I was a capitalist who owned several small businesses. I was in business to make money and support my family. I treated my customers as friends and I paid my employees what I could afford which was way above poverty wages. Don't make blanket statements. What you are calling capitalists are actually international corporations listed on Wall Street that have no moral or legal obligation to the community they are located or to the planet they operate on. They buy our government to continue their immoral behavior.


#18

As a much younger person, I did time at McDonald's - from 1980 thru 1985. I worked for a franchise holder; he was a top-ranked owner
in the western suburbs of Chicago. 5 stores; all the cleanest and most efficient in the area. This owner hired very good managers, and employed (at the time)

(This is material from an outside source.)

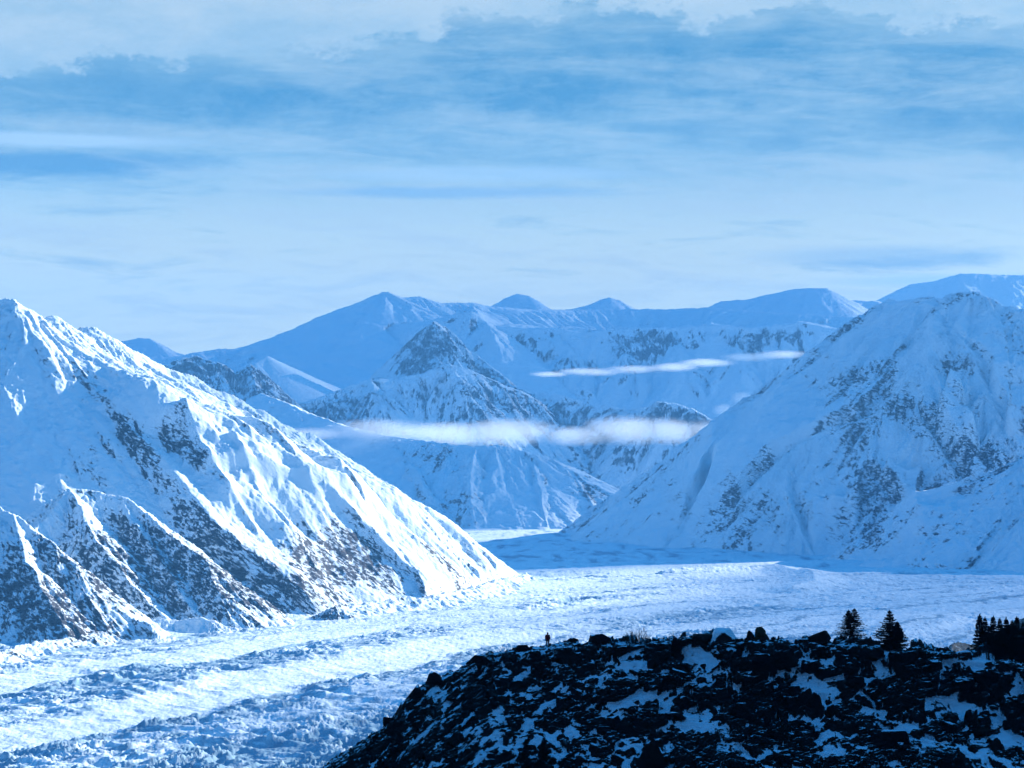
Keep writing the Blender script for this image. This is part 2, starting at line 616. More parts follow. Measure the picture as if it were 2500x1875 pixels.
fl.saw([(430, 960), (480, 1040), (530, 1100), (580, 1160)], *A, 38, 48, 105, end=0.25)
fl.saw([(540, 1030), (600, 1100), (660, 1170), (720, 1230)], *A, 36, 46, 95, end=0.25)
fl.saw([(690, 1100), (760, 1180), (830, 1250), (900, 1300)], *A, 34, 46, 95, end=0.25)
fl.saw([(440, 1110), (490, 1190), (550, 1260), (610, 1330)], *A, 42, 54, 95, end=0.25)
fl.saw([(560, 1180), (610, 1250), (680, 1320), (760, 1400)], *A, 42, 54, 95, end=0.25)
fl.ridge([at(60, 1345, 4060), at(89, 1296, 4160), at(142, 1220, 4250), at(168, 1191, 4290), at(221, 1197, 4310), at(310, 1215, 4310),
          at(357, 1254, 4280), at(402, 1299, 4240), at(449, 1330, 4200), at(506, 1368, 4160), at(535, 1440, 4090), at(550, 1520, 4030)], 0.95, 0.8)
fl.ridge([at(168, 1191, 4285), at(205, 1270, 4190), at(260, 1350, 4120), at(330, 1440, 4050), at(400, 1505, 4000)], 1.0, 0.8)
fl.ridge([at(300, 1222, 4300), at(345, 1310, 4220), at(420, 1400, 4130), at(470, 1480, 4060)], 1.0, 0.8)
low = [(-200, 1130), (-90, 1180), (0, 1237), (22, 1251), (79, 1296), (133, 1333), (177, 1365), (215, 1413), (269, 1470), (313, 1501), (370, 1530)]
fl.ridge(px_path(low, 3960, 3800), 0.95, 0.9)
fl.ridge([at(22, 1253, 3895), at(60, 1370, 3800), at(120, 1470, 3720), at(170, 1540, 3680)], 1.0, 0.85)
# lateral moraine along the ice margin
moraine = [(-60, 1625), (40, 1578), (150, 1560), (260, 1540), (330, 1515), (420, 1512), (520, 1514)]
fl.ridge([at(px, py, CAMZ * F / (py + 22 - 1050) + 10) for px, py in moraine], 0.55, 0.5, 200)
moraine = [(820, 1482), (900, 1470), (980, 1462), (1060, 1455), (1150, 1436), (1240, 1412), (1285, 1402)]
fl.ridge([at(px, py, CAMZ * F / (py + 20 - 1050) + 10) for px, py in moraine], 0.55, 0.5, 200)
build_mountain('mountain', fl, -260, 1345, 2.4, 3150, 5750, 3.4, M_NEAR,
               'near sunlit snowy mountain with dark rock along its foot, left side of the glacier',
               [(170, 9), (80, 8), (36, 6), (16, 3)], 11, rock0=0.20, rockslope=0.36, aspect=0.22, patchy=0.48,
               blobs=[(560, 1415, 330, 90, 8, .50), (830, 1370, 150, 80, 30, .40), (950, 1400, 110, 45, 38, .22), (100, 1480, 170, 100, 32, .60), (270, 1300, 150, 90, 30, .2),
                      (430, 1290, 160, 90, 35, .15), (240, 960, 120, 22, 45, .30), (330, 1080, 90, 30, 50, .28), (520, 1135, 170, 26, 33, .30), (720, 1075, 220, 26, 33, .24), (200, 795, 70, 12, 20, .35), (1060, 1350, 120, 10, 40, .5), (500, 880, 300, 250, 30, -.25), (60, 1000, 200, 130, 0, -.05), (60, 1180, 120, 60, 0, -.4)],
               floor=-12, rough=6.5, crest=8)

# -- the shaded mountain on the right
fr = Field()
sky2 = [(1482, 1222), (1500, 1203), (1592, 1144), (1674, 1089), (1747, 1029), (1821, 970), (1889, 924), (1981, 874), (1995, 853),
        (2040, 819), (2100, 766), (2164, 734), (2233, 727), (2306, 727), (2338, 713), (2370, 711), (2398, 718), (2453, 748), (2500, 752),
        (2620, 790), (2800, 860)]
fr.ridge(px_path(sky2, 7700, 6850), 0.84, 0.95, 900, 0.10)
A = (5400, 8000)
fr._new = []
fr.rib([(2345, 716), (2288, 760), (2285, 800), (2260, 860), (2233, 896), (2187, 956), (2141, 1006), (2095, 1029), (2027, 1048), (1985, 1061),
        (1944, 1084), (1921, 1135), (1921, 1190), (1935, 1240), (1960, 1300), (1990, 1350)], *A, 0.98, 1.0, 75, conc=0.05)
fr.rib([(2190, 960), (2250, 1030), (2310, 1120), (2340, 1190), (2370, 1240)], *A, 1.0, 1.0, 45, conc=0.05)
fr.rib([(2290, 765), (2370, 850), (2400, 950), (2430, 1040), (2440, 1140)], *A, 1.0, 1.0, 40, conc=0.05)
fr.rib([(2060, 1045), (2100, 1120), (2150, 1200), (2200, 1260), (2230, 1310)], *A, 1.0, 1.0, 30, conc=0.05)
fr.rib([(1750, 1040), (1740, 1120), (1720, 1200), (1660, 1290), (1620, 1350)], *A, 1.0, 1.0, 22, conc=0.05)
fr.ribs()
fr.ridge([at(2760, 1010, 6050), at(2600, 1065, 6150), at(2500, 1116, 6230), at(2439, 1148, 6270), at(2384, 1171, 6300), at(2325, 1203, 6340),
          at(2233, 1249, 6390), at(2141, 1290, 6440), at(2004, 1345, 6500)], 0.6, 0.75)
fr._saw = []
A = (5400, 8000)
fr.saw([(2330, 740), (2270, 800), (2250, 870), (2225, 900), (2180, 960), (2135, 1010), (2090, 1033), (2020, 1052), (1940, 1090), (1921, 1140), (1921, 1200), (1940, 1260), (1975, 1330)], *A, 75, 260, 120)
fr.saw([(2095, 1035), (2120, 1100), (2160, 1180), (2220, 1270), (2260, 1320)], *A, 60, 110, 110)
fr.saw([(2030, 1052), (2050, 1120), (2080, 1200), (2110, 1290)], *A, 48, 80, 80)
fr.saw([(1960, 1080), (1990, 1150), (2010, 1230), (2040, 1310)], *A, 45, 80, 80)
fr.saw([(2200, 950), (2260, 1030), (2330, 1130), (2380, 1200)], *A, 69, 120, 120)
fr.saw([(2250, 890), (2310, 980), (2370, 1070), (2420, 1140)], *A, 60, 110, 110)
fr.saw([(2300, 780), (2360, 870), (2420, 980), (2470, 1080)], *A, 63, 120, 120)
fr.saw([(2390, 740), (2440, 840), (2490, 950)], *A, 60, 110, 110)
fr.saw([(1750, 1045), (1735, 1120), (1700, 1200), (1650, 1290)], *A, 36, 120, 120)
fr.saw([(1930, 920), (1900, 1000), (1850, 1090), (1800, 1180), (1770, 1270)], *A, 39, 130, 130)
build_mountain('mountain', fr, 1250, 2640, 2.5, 5500, 8300, 4.8, M_MID,
               'shaded blue snowy mountain rising to one peak, beyond the right side of the glacier',
               [(170, 30), (70, 20), (32, 11)], 23, rock0=0.13, rockslope=0.55, patchy=0.5,
               blobs=[(2250, 1050, 120, 40, 45, .2), (2420, 1120, 60, 50, 0, .34), (2100, 1290, 220, 40, 10, .08), (1760, 1280, 130, 60, -20, .04), (2400, 1290, 160, 80, 0, .25),
                      (2240, 960, 80, 40, 60, .16), (1640, 1050, 280, 14, -37, .3), (1900, 915, 150, 12, -42, .3), (2050, 808, 90, 12, -40, .3), (2250, 800, 200, 50, 0, -.2), (1800, 1120, 160, 80, -37, -.25)],
               rough=8, crest=11)

# -- the low fluted hill at the head of the ice
fc = Field()
fc.ridge([at(640, 960, 9700), at(760, 1010, 9400), at(850, 1042, 9150), at(950, 1064, 8850), at(1057, 1078, 8620), at(1093, 1082, 8580), at(1161, 1091, 8540),
          at(1202, 1087, 8550), at(1247, 1091, 8560), at(1292, 1105, 8570), at(1338, 1118, 8570), at(1383, 1141, 8560), at(1419, 1157, 8550),
          at(1455, 1181, 8540), at(1491, 1208, 8530), at(1560, 1260, 8500)], 0.48, 0.5)
fc._new = []
A = (7900, 9800)
fc.rib([(1161, 1095), (1152, 1130), (1148, 1163), (1147, 1227), (1130, 1285)], *A, 0.75, 0.6, 60)
fc.rib([(1292, 1108), (1310, 1150), (1320, 1220), (1335, 1280)], *A, 0.7, 0.6, 26)
fc.rib([(1400, 1150), (1420, 1190), (1450, 1240), (1460, 1280)], *A, 0.7, 0.6, 30)
fc.rib([(950, 1066), (1010, 1140), (1060, 1220), (1080, 1280)], *A, 0.7, 0.6, 40)
fc.ribs()
build_mountain('mountain', fc, 600, 1640, 2.6, 7850, 10000, 5.5, M_MID,
               'low fluted snow hill at the far end of the glacier, under the long mist bank',
               [(110, 20), (45, 12), (22, 6)], 37, rock0=0.12, rockslope=0.6,
               blobs=[(1060, 1110, 80, 40, 0, .25), (1110, 1240, 60, 50, -30, .3), (1440, 1210, 50, 50, 40, .4), (1250, 1200, 70, 70, 0, -.3)], rough=4.5, crest=5)

# -- the pyramid peak and its fluted wall behind the mist
fm = Field()
fm.ridge([at(977, 908, 11350), at(1018, 838, 11450), at(1059, 784, 11500), at(1087, 797, 11550), at(1129, 845, 11550), at(1167, 870, 11500), at(1217, 908, 11400),
          at(1246, 936, 11300), at(1290, 958, 11200), at(1331, 962, 11150), at(1372, 965, 11100), at(1429, 984, 11050), at(1467, 987, 11000), at(1530, 1000, 10900),
          at(1577, 996, 10800), at(1604, 980, 10750), at(1654, 985, 10700), at(1699, 1001, 10650), at(1744, 1028, 10600), at(1820, 1080, 10500)], 1.1, 1.0, 900, 0.12)
fm.ridge([at(1059, 785, 11500), at(1052, 830, 11420), at(1060, 870, 11330), at(1085, 890, 11200)], 1.1, 1.0)
fm.ridge([at(1091, 886, 10850), at(1150, 905, 10870), at(1220, 935, 10900), at(1290, 962, 10950)], 1.0, 0.8)
fm.ridge([at(408, 886, 10200), at(446, 873, 10250), at(481, 870, 10300), at(528, 882, 10300), at(576, 914, 10300), at(611, 889, 10350), at(630, 903, 10400), at(661, 949, 10500),
          at(687, 972, 10550), at(725, 984, 10600), at(788, 968, 10650), at(835, 948, 10700), at(901, 925, 10750), at(961, 924, 10800), at(1021, 914, 10820), at(1091, 886, 10850)], 0.95, 0.8)
fm.ridge([at(350, 930, 10100), at(408, 886, 10200)], 0.9)
fm._new = []
A = (9300, 11500)
fm.rib([(901, 927), (912, 945), (923, 965), (945, 995), (967, 1022), (985, 1060)], *A, 1.0, 0.85, 60)
fm.rib([(1091, 888), (1120, 920), (1150, 970), (1165, 1020), (1180, 1060)], *A, 1.0, 0.95, 45)
fm.rib([(611, 892), (625, 940), (650, 1000), (670, 1050)], *A, 1.0, 0.9, 40)
fm.ribs()
build_mountain('mountain', fm, 330, 1860, 2.6, 9350, 12000, 5.5, M_WALL,
               'rocky pyramid peak with a fluted wall, above the long mist bank',
               [(95, 36), (45, 20), (22, 8)], 53, rock0=0.0, rockslope=1.0,
               blobs=[(1060, 840, 55, 50, 0, .32), (990, 890, 30, 30, 0, .3), (590, 940, 110, 60, 20, .4), (450, 900, 70, 40, 20, .3), (1200, 1000, 170, 50, 5, .22), (1650, 1010, 80, 20, 20, .3),
                      (980, 970, 60, 40, 0, -.15), (830, 1010, 90, 40, 0, .2)], rough=4.0, crest=7)

# -- the smooth snow saddle between them
ft = Field()
ft.ridge([at(560, 925, 10900), at(623, 886, 11000), at(652, 868, 11080), at(693, 887, 11280), at(769, 922, 11520), at(835, 950, 11720), at(900, 985, 11850)], 0.62, 0.7)
build_mountain('mountain', ft, 520, 960, 3, 10300, 12400, 8, M_FAR,
               'smooth bare white snow face between two dark rocky ridges', [(160, 3)], 59, rock0=-0.6, rockslope=0.1, rough=1.0, crest=1)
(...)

a very good supervisor - who essentially managed the operation. We were often selected to test new equipment, and employees at our
stores trained managers from places like Spain and Hong Kong. High schoolers were most of the staff, but, in the suburbs, the stores needed people who could
work days, and that meant adults. The "day people" were paid a little better, and didn't have to work weekends, if we didn't want to. I was 26, and ended up not only working all stations, including the registers and drive-thru. There was a core of people such as myself who also trained new hires, as well as demonstrated new equipment to corporate managers. In late 1984, our owner could no longer expand in the area he had been operating. He was offered a chance to move
to the Phoenix/Scottsdale market, which offered 5 stores, with possible expansion to as many as 12. He took the offer, along with several managers and his supervisor. They're still out there, and doing very nicely. Those who stayed became "McOpCo" employees. The environment changed quickly, and not
for the better. McOpCo managers were experienced, to be sure, but most of them were no of the same caliber as our franchise managers. Day-to-day operations changed as well. In December of 1985, I found a better job - at a local bank - and left McDonald's. People are told that franchise owner/operators are really independent business people, but that's not exactly true. McDonald's holds a very tight leash - on managers as well as regular workers. While franchisees do have a lot of discretion, the business itself must be operated with the parameters of McDonald's - including the corporate culture. It's a top - down operation, and once an employee reaches a certain plateau, the job gets pretty good. Still, though, someone is always above, or next to, an employee. At the bottom of the
company, it can be rough. At our store, our manager was, at the time, engaged to the son of the President of the company. Her future was golden. When I left McDonald's, we were haggling over a nickel - a 5 cent raise - but McOpCo wouldn't pay me more than $4.95, so I left. I was still living at home, so the bank teller gig was a pretty good step up. Even though I'm a college dropout, I was able to capitalize on a few opportunities, and did alright. These days, adults and kids have many more responsibilities than I had. $15.00 an hour, were I live, in Du Page County, is good, but the cost of living is about $20.00 an hour. Not many of
us are able to vote with our feet. And, not everyone who works in retail jobs is a kid working part time anymore. Be careful who, or whom, you vote for.